Not knowing what to do I set to locating the epicenter of the hundreds of slices of blue and white cake that seem to appear in alternately the hands and mouths of said dazed and over sunned. I decide that I need a slice. I am getting closer. The slices are multiplying. And there it was lying in all its glory beneath a red tent: the mack daddy of all confections 12 feet by 18 feet of sheet CAKE iced up to look like a gigantic Guatemalan flag. Enough white flour and sugar to launch a small army into insulin shock. Enough whipped butter icing to transform my minute stature into Jabba the Hut. Eat your heart out Marie Antoinette. I allowed myself to drift into the pleasant fantasy of leaping into the cake's center wearing a retro swimsuit cap and doing solitary syncronized swimming. I get in line: THEY ARE GIVING IT AWAY FOR FREE!!! YES FREE!!!!!
I won't have to buy lunch! My cheap-ass heart screams out for joy! Even Alayna, slightly wilted from our 4 hour long traffic jam to get into town, brightens up and takes out her camera. Perhaps emboldened by the sudden jump in my blood sugar levels I grab her arm.
"Alayna I think we can get through the other side of this parade let's give it a shot."
And so it came to pass that we, two very white women discretely pried our way into the throngs of people in front the presidential stage's corner watching a (decent) marching band. To our left a phalanx of police in riot gear pushed passed us. Seeing an opportunity to move forward I grabbed the strap of her backpack and shimmied in the thin allyway of body's created by their imposing passage. Standing, now, just in front of the French horn players I kindly explain to their guard (in harmless I-am-so-cute-take-pity-on-me gringa speak) that we need to cross as 6 angry looking heavily armed men with their hands on their pistols move to surround us. Just when I think we will have to give up and turn around THAT ONE DUDE shows up. He is ubiquitous i nthis country. HE is THAT DUDE that speaks really shitty English and is always looking for a chance to practice it. THAT DUDE has shown up in many bodies and seems to consistently save my hide. This time he magically appears from between the rows of polyester clad musicians, diplomatically tells the cops to F-off and guides us across the street while explaining "I rrrreally need to prrractice de speaked de English."

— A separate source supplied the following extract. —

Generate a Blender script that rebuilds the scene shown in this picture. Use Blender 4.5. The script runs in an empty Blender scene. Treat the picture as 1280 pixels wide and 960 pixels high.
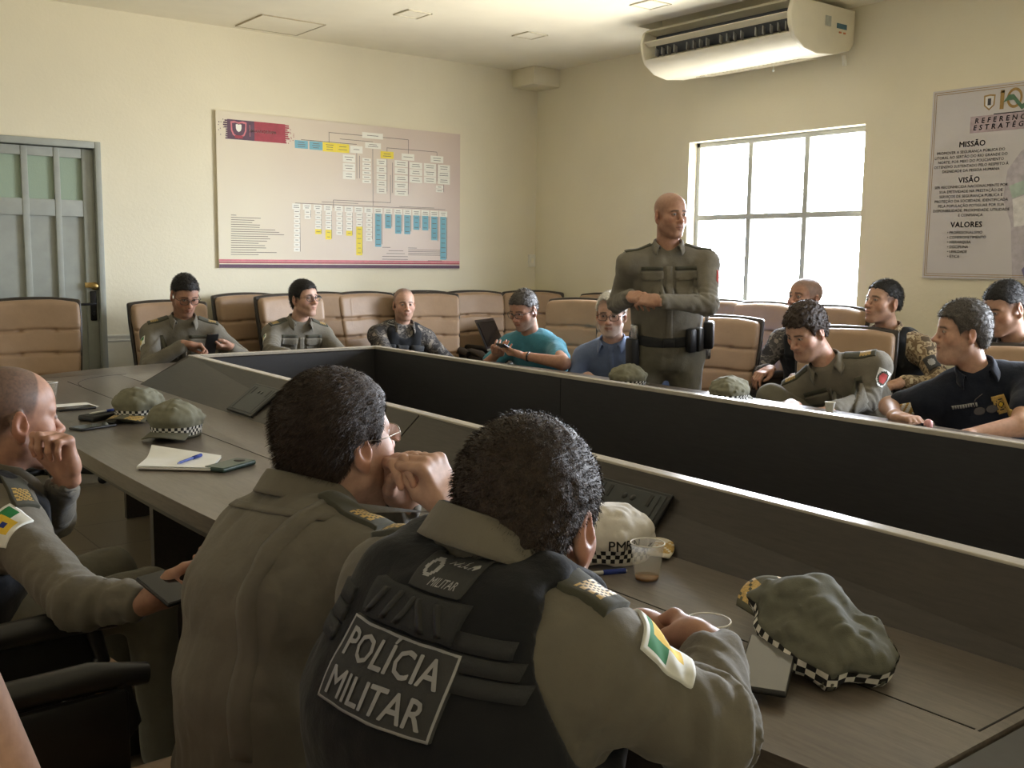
import bpy, bmesh, math, random
import numpy as np
from mathutils import Vector, Matrix
from mathutils.bvhtree import BVHTree
SC = bpy.context.scene
COL = SC.collection
rng = np.random.default_rng(7)
random.seed(7)
V = lambda *a: np.array(a, float)
def nrm(v):
    v = np.asarray(v, float); return v / (np.linalg.norm(v) + 1e-12)
def ydir(deg):
    a = math.radians(deg); return V(math.sin(a), math.cos(a), 0)

# ------------------------------------------------------------------ camera
F_PX, YAW, PITCH, ROLL, CAM_H = 1279.6, 0.657909, 0.123849, 0.0118934, 1.40
_f = V(math.sin(YAW)*math.cos(PITCH), math.cos(YAW)*math.cos(PITCH), -math.sin(PITCH))
_r0 = V(math.cos(YAW), -math.sin(YAW), 0); _u0 = np.cross(_r0, _f)
CR = math.cos(ROLL)*_r0 + math.sin(ROLL)*_u0
CU = -math.sin(ROLL)*_r0 + math.cos(ROLL)*_u0
CP = V(0, 0, CAM_H)
def ray(x, y):
    d = _f*F_PX + CR*(x-640) - CU*(y-480); return d/(d @ _f)
def at(x, y, d): return CP + ray(x, y)*d
def onz(x, y, z): d = ray(x, y); return CP + d*(z-CP[2])/d[2]
def ony(x, y, Y): d = ray(x, y); return CP + d*Y/d[1]
def onx(x, y, X): d = ray(x, y); return CP + d*X/d[0]

# ------------------------------------------------------------------ materials
MATS = {}
def srgb(*c):
    return tuple(((v/255)/12.92 if v/255 <= .04045 else ((v/255+.055)/1.055)**2.4) for v in c)
class NT:
    def __init__(s, name):
        m = bpy.data.materials.new(name); m.use_nodes = True; s.m = m; s.t = m.node_tree; s.t.nodes.clear()
        s.out = s.n('ShaderNodeOutputMaterial'); s.b = s.n('ShaderNodeBsdfPrincipled'); s.l(s.b.outputs[0], s.out.inputs[0])
        MATS[name] = m
    def n(s, t, **kw):
        x = s.t.nodes.new(t)
        for k, v in kw.items(): setattr(x, k, v)
        return x
    def l(s, a, b): s.t.links.new(a, b)
    def coord(s): return s.n('ShaderNodeTexCoord').outputs['Object']
    def noise(s, scale, detail=3, vec=None, stretch=None, rough=.55):
        x = s.n('ShaderNodeTexNoise'); x.inputs['Scale'].default_value = scale; x.inputs['Detail'].default_value = detail; x.inputs['Roughness'].default_value = rough
        v = vec or s.coord()
        if stretch:
            mp = s.n('ShaderNodeMapping'); mp.inputs['Scale'].default_value = stretch; s.l(v, mp.inputs[0]); v = mp.outputs[0]
        s.l(v, x.inputs['Vector']); return x.outputs[0]
    def ramp(s, fac, stops, interp='LINEAR'):
        x = s.n('ShaderNodeValToRGB'); r = x.color_ramp; r.interpolation = interp
        while len(r.elements) < len(stops): r.elements.new(.5)
        for e, (p, c) in zip(r.elements, stops): e.position = p; e.color = (*c[:3], 1)
        s.l(fac, x.inputs[0]); return x.outputs[0]
    def bump(s, h, strength=.3, dist=.005):
        x = s.n('ShaderNodeBump'); x.inputs['Strength'].default_value = strength; x.inputs['Distance'].default_value = dist
        s.l(h, x.inputs['Height']); s.l(x.outputs[0], s.b.inputs['Normal'])
    def set(s, **kw):
        for k, v in kw.items():
            i = s.b.inputs[k.replace('_', ' ')]; i.default_value = (*v, 1) if isinstance(v, tuple) and len(i.default_value) == 4 else v
        return s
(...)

I hate THAT DUDE. I love THAT DUDE. THAT DUDE is my annoying Guatemalan guardian angel.

Snapshot:
Rabinal's market at night: lines of tightly packed wooden stalls alit by single flames like fairy queen's hands waiving slowly at spirits hanging in the humid air. Rough hewn tables and stalls surrounded by the shadows of humans and dogs pushing their way through space towards their next meal: bean stuffed plantains sprinkled with sugar, tostadas heaped with magenta colored beets, fried pork skin, roast chicken, ponche, tamales...... I move towards a crowded stall wherein a woman is pouring atol into hollowed out gourds and throwing in bits of chicken with her fingers and order a small gourd full. It is heaven, warm laced with corn mush, clove, garlic and chicken broth. I drain the first and order another watching its steam rise in the orange light.

Chapter 12
The sky changed color. At first turgid with gold, the great sack of blue above our heads drained to pale magenta and ever darkening hues of evening. Tony, my clown friend, and I got onto the boat watching the color show with our gigantic drums, puppy dog and box of 1,000 AIDS education stamped condoms and headed across El Lago de Izabal to go train indigenous AIDS prevention clowns in the rural Carribean. White cranes dotted the impasto strokes of green thick forestation. Like baldspots on the canvas, like flying orchids, ridiculous and elegant, devastatingly beautiful under the rising full moon, the slick parting of water around the bow of the boat mimicking the liquid obsidian of night. Sometimes things are so beautiful I feel my entire insides implode, my eyes roll back in my head, and my body moan in a strange mixture of gratitude and longing. This was one of those moments.